* Data for the task
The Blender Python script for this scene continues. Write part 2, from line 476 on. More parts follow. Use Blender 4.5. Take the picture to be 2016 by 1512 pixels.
...
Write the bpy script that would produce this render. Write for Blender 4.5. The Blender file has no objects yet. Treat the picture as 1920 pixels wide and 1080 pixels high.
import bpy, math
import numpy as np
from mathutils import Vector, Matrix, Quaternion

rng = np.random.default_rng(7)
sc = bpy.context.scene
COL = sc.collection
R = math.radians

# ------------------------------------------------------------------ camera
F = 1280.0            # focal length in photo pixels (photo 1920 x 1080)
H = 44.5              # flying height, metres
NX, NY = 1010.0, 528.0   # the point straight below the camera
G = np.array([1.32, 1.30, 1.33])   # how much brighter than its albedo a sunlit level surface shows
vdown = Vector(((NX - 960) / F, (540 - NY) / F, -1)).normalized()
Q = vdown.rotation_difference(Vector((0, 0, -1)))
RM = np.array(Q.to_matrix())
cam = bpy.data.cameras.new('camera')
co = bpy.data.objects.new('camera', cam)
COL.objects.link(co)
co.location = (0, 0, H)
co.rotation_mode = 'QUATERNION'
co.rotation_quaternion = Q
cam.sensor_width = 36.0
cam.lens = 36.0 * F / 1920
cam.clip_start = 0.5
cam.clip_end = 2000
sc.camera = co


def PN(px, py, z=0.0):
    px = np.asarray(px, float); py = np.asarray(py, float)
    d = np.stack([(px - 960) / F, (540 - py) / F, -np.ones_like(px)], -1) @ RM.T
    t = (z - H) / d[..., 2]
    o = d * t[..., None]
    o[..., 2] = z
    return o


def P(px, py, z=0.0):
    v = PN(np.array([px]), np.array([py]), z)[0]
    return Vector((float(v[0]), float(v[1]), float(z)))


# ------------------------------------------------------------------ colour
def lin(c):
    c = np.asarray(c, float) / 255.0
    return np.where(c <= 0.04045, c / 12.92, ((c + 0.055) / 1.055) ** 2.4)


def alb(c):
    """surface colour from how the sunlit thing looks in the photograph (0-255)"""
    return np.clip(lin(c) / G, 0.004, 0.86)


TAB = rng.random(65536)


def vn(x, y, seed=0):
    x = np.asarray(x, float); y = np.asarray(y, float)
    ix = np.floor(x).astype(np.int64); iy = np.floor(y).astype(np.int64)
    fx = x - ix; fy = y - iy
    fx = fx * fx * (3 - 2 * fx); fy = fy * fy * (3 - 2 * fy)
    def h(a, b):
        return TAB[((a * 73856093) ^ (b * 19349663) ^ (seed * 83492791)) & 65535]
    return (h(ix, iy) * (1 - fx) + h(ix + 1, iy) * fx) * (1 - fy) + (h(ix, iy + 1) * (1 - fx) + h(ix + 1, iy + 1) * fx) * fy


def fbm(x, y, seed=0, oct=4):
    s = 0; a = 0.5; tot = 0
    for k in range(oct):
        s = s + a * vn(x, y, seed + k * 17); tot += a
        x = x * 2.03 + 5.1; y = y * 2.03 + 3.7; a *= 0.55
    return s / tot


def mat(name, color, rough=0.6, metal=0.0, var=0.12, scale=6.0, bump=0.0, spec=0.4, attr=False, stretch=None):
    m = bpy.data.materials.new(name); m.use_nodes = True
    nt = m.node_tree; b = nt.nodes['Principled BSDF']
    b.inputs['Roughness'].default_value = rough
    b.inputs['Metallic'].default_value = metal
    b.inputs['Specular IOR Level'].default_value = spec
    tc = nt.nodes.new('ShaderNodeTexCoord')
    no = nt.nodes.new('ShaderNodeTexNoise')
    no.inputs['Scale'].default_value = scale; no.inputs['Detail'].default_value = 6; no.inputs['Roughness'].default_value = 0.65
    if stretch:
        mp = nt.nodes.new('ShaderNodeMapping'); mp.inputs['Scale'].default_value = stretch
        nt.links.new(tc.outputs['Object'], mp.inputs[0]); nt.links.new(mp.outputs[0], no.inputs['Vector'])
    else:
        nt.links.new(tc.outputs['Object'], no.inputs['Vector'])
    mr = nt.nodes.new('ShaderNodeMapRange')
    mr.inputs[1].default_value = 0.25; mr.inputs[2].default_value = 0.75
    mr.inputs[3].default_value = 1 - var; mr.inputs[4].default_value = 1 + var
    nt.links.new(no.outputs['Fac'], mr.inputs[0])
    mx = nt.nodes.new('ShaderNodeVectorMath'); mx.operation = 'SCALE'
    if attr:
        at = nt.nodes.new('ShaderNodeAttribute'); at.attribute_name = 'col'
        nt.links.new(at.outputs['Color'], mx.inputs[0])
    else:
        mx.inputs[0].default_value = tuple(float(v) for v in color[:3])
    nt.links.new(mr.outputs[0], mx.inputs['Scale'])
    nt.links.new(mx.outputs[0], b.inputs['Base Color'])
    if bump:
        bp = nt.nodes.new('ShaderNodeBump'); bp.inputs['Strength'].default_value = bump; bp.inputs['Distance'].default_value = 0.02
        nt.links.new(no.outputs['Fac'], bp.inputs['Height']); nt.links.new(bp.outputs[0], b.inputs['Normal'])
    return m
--
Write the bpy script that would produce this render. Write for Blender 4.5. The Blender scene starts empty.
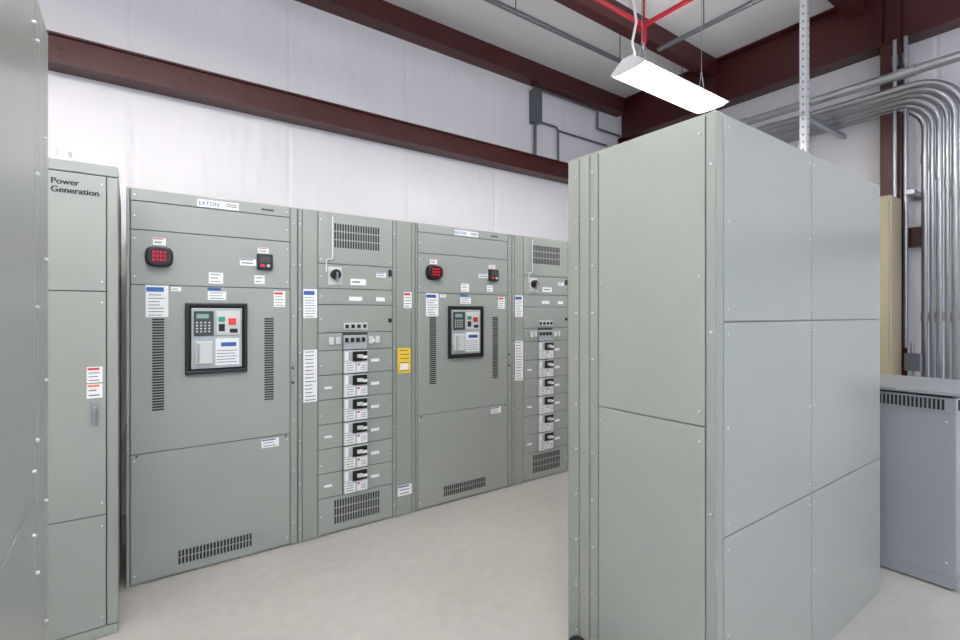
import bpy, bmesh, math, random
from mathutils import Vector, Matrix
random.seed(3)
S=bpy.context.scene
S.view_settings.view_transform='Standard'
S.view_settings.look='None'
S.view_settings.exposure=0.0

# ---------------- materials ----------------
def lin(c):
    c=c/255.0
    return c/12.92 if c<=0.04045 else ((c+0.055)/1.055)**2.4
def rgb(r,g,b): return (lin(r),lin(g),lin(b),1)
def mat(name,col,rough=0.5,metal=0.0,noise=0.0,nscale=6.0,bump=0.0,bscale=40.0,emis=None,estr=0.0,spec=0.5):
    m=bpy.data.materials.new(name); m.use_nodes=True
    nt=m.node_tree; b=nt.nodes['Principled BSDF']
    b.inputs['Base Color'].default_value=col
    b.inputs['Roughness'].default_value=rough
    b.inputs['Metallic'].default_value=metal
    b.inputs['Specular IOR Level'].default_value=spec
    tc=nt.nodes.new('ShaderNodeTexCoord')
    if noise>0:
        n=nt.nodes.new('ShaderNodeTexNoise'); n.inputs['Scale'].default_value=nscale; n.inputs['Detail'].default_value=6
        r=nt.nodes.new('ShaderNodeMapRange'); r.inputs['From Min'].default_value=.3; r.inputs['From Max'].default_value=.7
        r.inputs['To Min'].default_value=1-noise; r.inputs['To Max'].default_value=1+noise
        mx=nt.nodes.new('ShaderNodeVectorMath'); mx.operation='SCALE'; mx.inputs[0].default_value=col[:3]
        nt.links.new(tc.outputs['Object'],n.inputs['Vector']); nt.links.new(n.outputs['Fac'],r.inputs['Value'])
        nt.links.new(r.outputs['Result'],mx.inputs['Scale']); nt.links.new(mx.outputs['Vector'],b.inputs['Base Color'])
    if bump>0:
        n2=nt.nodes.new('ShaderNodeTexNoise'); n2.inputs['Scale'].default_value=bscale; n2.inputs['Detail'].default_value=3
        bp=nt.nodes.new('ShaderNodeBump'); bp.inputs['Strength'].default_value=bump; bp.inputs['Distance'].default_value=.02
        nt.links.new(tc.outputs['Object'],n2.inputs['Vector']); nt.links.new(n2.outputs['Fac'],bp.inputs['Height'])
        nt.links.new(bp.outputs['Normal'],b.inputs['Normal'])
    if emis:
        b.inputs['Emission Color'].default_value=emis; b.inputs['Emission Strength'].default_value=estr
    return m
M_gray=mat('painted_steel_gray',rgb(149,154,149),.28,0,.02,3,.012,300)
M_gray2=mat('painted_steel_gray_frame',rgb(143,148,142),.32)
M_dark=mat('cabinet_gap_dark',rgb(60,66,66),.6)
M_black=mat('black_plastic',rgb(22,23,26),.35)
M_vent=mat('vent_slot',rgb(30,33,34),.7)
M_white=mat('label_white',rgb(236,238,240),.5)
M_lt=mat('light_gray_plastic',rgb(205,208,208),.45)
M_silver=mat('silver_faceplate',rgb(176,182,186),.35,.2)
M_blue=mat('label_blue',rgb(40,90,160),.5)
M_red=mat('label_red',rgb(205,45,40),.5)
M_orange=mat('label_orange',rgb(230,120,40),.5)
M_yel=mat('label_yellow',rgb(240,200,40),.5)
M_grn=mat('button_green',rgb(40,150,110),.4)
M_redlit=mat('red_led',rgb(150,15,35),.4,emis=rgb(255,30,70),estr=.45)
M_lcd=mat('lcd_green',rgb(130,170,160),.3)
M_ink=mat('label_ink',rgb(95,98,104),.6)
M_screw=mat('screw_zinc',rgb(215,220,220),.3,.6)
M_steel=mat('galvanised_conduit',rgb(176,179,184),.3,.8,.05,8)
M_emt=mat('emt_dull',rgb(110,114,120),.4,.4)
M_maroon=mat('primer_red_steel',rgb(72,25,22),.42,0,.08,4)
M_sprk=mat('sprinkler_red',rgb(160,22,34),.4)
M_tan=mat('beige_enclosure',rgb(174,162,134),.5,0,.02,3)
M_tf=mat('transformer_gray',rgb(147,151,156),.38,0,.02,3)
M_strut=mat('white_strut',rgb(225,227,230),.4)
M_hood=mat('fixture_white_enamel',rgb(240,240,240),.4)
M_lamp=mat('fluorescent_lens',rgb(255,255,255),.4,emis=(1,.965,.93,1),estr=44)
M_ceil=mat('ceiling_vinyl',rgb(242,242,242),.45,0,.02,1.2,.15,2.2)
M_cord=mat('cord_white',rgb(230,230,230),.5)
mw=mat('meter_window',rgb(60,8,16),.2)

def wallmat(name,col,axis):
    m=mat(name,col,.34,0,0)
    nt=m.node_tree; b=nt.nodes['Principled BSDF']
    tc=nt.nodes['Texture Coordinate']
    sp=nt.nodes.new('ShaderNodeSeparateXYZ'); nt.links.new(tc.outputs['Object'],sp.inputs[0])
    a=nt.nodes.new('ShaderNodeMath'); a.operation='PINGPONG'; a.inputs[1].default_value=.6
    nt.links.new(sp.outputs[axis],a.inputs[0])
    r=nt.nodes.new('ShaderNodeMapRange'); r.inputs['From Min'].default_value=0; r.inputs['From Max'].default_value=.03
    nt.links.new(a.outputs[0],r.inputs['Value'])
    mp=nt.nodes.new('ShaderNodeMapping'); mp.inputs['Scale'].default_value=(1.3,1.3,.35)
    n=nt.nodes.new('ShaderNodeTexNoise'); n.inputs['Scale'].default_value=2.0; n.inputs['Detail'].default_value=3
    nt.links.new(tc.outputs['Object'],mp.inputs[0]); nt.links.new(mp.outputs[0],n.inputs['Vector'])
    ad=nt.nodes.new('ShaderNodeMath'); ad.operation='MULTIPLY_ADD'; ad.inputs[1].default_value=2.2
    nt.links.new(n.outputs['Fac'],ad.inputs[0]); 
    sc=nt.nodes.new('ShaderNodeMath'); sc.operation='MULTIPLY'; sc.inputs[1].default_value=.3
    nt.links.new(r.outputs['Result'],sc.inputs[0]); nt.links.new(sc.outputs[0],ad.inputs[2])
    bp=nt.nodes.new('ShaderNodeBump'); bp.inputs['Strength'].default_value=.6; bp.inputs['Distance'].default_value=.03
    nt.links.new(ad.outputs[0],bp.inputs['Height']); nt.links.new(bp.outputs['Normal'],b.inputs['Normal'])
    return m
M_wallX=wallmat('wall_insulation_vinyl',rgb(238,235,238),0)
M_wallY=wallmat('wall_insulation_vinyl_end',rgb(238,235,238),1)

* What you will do
Set down, word for word, the lines from the one holding "scene starts empty." through the one holding "S.view_settings.exposure=0.0". Skip the pictures.

* Result of this task
Write the bpy script that would produce this render. Write for Blender 4.5. The Blender scene starts empty.
import bpy, bmesh, math, random
from mathutils import Vector, Matrix
random.seed(3)
S=bpy.context.scene
S.view_settings.view_transform='Standard'
S.view_settings.look='None'
S.view_settings.exposure=0.0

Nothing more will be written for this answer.